There was a piece in Forbes the other day about the death of blogging which links to the post Una did on here which sparked so much debate. They used the Sunday Times piece from a few weeks previously to back up their assertions, leaving aside the fact, or ignoring, that the article was roundly dismissed by bloggers. Not because it was the Sunday Times and not because it was bloggers being precious, but because it was old, tired and the same old stuff rehashed again.
With all due respect to Sarah Carey, asking her to comment on blogging is like asking Christy Dignam to comment on being a hugely successful rock star. There may have been some vague involvement at some stage in the past but that time has long gone.
Andrew Sullivan picks up on the Forbes article and says blogging in Ireland has failed. This is based entirely on the Forbes piece based on the Sunday Times piece which, of course, was a load of bollocks. It was a rather definitive headline from Sullivan too. It has failed. Not is failing. Or is in danger of failing. Definitive – IT. HAS. FAILED.
What is interesting is this – Forbes is a hugely respected publication and you would imagine their website is very busy. Sullivan is a widely-known blogger and columnist. You would expect, having being linked by Forbes and Sullivan pointing to the Forbes article, that there would be a good flow of traffic from the article. Not so. Since it was published two days ago, I have received a grand total of 14 referrals. So who’s dead again?
Plus, I have to make sniffy noises at one section of Butterworth’s rather poorly researched piece. He says -
As one journalist told me, Ireland’s media is currently abuzz over a “confidential” legal settlement against a blogger, who allegedly had to pay almost $140,000 in damages for a libelous post, seen by few, swiftly purged from the site, and readily apologized for. This kind of judicial policing has, said the journalist, “scared the crap out of people.”
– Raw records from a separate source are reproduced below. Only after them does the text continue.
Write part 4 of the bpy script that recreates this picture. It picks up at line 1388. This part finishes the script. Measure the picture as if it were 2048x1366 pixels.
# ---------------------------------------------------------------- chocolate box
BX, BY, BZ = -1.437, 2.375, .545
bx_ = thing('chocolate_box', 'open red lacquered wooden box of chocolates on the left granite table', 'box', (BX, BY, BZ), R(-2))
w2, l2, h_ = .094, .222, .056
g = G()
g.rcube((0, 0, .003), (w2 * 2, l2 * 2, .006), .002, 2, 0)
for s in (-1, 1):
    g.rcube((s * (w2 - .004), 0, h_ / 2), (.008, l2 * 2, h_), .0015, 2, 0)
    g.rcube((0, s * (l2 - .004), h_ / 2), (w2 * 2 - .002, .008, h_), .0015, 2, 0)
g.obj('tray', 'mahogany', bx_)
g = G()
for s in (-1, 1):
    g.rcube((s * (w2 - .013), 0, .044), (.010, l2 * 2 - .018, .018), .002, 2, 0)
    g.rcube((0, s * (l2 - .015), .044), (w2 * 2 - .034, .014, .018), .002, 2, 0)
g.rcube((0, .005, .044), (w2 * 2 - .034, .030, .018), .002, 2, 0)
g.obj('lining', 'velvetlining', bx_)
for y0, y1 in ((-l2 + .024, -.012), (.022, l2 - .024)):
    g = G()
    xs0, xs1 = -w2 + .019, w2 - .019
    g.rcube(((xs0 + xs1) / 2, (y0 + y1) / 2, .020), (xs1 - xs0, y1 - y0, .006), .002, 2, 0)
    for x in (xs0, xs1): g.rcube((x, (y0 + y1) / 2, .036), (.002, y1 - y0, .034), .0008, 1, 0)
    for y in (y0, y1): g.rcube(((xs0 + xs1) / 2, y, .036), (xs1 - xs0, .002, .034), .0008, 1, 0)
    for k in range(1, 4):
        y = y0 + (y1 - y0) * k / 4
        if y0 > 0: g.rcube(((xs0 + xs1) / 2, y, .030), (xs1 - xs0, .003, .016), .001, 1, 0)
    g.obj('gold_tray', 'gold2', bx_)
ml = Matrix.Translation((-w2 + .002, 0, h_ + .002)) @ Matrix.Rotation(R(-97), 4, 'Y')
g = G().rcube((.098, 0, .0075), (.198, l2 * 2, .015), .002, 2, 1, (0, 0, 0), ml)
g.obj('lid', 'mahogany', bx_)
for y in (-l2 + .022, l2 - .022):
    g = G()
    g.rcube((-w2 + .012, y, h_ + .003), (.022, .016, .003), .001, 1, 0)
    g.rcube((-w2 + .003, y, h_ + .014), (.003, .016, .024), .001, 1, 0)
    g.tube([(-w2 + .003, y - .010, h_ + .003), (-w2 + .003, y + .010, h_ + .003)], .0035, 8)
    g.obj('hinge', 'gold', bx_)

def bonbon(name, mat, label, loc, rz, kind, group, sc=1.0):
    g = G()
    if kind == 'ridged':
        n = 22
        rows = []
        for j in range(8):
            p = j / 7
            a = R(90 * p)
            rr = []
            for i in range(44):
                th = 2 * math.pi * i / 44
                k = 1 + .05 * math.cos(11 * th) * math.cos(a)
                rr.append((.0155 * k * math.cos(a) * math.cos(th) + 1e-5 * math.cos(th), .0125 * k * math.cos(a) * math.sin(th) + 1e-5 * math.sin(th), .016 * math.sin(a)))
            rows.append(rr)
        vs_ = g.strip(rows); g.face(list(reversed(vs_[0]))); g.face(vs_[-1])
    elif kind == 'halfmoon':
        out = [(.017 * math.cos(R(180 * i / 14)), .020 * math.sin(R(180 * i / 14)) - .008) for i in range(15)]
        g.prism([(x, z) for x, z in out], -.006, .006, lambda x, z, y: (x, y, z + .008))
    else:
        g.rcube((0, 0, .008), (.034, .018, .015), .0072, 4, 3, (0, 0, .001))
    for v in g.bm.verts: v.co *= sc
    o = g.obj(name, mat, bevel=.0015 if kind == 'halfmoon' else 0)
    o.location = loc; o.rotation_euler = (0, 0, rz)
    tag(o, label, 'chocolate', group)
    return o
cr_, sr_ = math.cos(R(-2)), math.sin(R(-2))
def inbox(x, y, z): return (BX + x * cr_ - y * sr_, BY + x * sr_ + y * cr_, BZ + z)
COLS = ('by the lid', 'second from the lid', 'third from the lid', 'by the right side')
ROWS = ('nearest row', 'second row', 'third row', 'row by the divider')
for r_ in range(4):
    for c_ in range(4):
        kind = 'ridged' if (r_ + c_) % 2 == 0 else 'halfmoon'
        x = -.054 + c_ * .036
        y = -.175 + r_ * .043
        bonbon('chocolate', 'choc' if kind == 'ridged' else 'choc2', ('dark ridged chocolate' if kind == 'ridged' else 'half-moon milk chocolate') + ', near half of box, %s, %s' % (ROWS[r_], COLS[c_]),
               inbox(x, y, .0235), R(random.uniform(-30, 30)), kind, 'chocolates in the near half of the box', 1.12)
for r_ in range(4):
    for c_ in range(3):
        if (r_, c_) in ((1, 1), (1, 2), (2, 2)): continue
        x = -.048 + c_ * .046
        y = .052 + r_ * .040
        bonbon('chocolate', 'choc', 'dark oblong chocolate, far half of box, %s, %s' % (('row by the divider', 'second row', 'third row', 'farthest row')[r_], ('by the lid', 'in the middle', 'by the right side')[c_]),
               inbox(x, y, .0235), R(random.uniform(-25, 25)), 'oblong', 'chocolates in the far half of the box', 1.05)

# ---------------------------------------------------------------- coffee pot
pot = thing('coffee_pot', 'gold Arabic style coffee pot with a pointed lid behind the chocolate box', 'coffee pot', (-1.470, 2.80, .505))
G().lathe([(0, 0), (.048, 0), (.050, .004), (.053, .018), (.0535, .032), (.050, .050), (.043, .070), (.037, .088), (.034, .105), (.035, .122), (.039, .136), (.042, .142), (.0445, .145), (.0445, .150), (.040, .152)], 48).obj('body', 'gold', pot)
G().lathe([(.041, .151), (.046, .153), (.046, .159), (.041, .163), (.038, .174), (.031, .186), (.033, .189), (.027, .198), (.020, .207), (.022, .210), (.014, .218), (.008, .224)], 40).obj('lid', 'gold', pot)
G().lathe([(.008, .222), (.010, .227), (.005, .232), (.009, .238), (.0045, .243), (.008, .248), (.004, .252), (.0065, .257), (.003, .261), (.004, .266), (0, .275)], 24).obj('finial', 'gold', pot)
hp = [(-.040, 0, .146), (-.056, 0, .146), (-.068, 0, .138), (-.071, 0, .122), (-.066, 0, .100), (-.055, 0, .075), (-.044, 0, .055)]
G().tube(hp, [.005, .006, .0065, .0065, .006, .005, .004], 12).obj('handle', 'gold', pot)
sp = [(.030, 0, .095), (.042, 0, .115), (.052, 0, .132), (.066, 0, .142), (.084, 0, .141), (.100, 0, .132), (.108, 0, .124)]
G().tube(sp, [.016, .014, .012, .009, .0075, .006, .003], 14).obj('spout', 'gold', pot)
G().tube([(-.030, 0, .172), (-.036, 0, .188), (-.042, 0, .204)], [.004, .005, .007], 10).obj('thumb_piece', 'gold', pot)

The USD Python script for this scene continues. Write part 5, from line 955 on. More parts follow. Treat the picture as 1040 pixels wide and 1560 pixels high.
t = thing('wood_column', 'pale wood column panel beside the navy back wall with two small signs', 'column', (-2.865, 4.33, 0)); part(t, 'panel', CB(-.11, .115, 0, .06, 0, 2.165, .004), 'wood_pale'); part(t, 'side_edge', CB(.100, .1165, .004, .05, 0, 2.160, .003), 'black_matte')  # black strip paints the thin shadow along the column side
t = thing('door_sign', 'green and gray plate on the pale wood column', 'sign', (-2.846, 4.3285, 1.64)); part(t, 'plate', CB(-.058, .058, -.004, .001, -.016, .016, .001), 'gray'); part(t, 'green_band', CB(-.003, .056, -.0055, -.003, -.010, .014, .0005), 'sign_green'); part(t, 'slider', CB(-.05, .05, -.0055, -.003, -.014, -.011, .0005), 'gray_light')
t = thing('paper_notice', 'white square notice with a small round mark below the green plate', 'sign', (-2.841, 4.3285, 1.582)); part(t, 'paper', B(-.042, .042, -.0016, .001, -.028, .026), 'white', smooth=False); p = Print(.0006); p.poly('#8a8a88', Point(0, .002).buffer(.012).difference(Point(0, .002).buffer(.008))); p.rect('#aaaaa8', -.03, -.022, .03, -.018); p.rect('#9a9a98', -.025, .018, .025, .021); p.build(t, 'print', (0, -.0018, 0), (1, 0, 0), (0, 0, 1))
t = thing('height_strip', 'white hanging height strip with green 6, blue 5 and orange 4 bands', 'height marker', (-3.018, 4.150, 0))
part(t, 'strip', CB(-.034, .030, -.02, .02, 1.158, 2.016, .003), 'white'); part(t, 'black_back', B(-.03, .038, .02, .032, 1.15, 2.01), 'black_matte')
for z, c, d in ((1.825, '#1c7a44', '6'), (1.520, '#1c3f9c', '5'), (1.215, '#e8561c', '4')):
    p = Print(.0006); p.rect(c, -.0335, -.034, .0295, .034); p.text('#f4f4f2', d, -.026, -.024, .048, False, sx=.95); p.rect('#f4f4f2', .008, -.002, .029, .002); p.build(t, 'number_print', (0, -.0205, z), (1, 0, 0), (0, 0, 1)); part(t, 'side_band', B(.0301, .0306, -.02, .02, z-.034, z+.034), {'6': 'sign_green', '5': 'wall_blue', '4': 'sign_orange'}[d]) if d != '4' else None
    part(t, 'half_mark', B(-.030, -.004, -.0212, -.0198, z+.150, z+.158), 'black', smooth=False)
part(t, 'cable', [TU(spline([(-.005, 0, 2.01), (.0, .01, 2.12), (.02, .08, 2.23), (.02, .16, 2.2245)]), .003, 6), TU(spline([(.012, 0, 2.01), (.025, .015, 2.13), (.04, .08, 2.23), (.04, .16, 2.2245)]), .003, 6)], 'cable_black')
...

There are plenty of Irish media people blogging, plenty more of them on Twitter and I’m sure if they were abuzz with a story like this we’d have heard all about it. I have friends who work in papers and in radio and on TV and none of them have mentioned anything like this. And exactly which Irish blogger would have $140,000 to pay out? I call foul on that one unless one of those in the know in Ireland’s media can set me straight. I won’t hold my breath though.
Then there’s this:
Perhaps one of the most interesting critiques of Ireland’s blogging experiment comes from one of its veteran technology and social Web researchers, who says the blogosphere came to reflect the very vices of the establishment it ought to have been eviscerating: “It’s an incestuous little clique that doesn’t like criticism from without,” he said, asking not to be named given the sensitivity of his position. “None of the more established bloggers criticize each other. It’s a complete no-no, and as such the political dynamic is similar to the coziness of the political-financial clique that people are so pissed off with.”
Honestly, who the fuck gives a shit what anyone says about your blog? It’s words on a screen, at the end of the day, and if you take it so seriously that you a) have to slag off other blogs or b) get the hump when they slag off you then perhaps you need a new pastime.
The idea that this person, whoever he might be, asked to remain anonymous because of the sensititivty of his position is just hilarious though. What does he think would happen to him if he revealed who he was? There might be some reaction online but he’s hardly going to be confronted by an angry mob wielding pitchforks and flaming torches, is he? He doesn’t need to go into the fucking witness protection program just because he has a pop at a couple of blogs. Honestly, what a fanny, whoever it is.
Anyway, I eagerly await the next installment of the Sunday Times ‘Bloggers are shit’ series and I can’t wait for the plethora of ill-informed, spin-off articles it produces. Honest.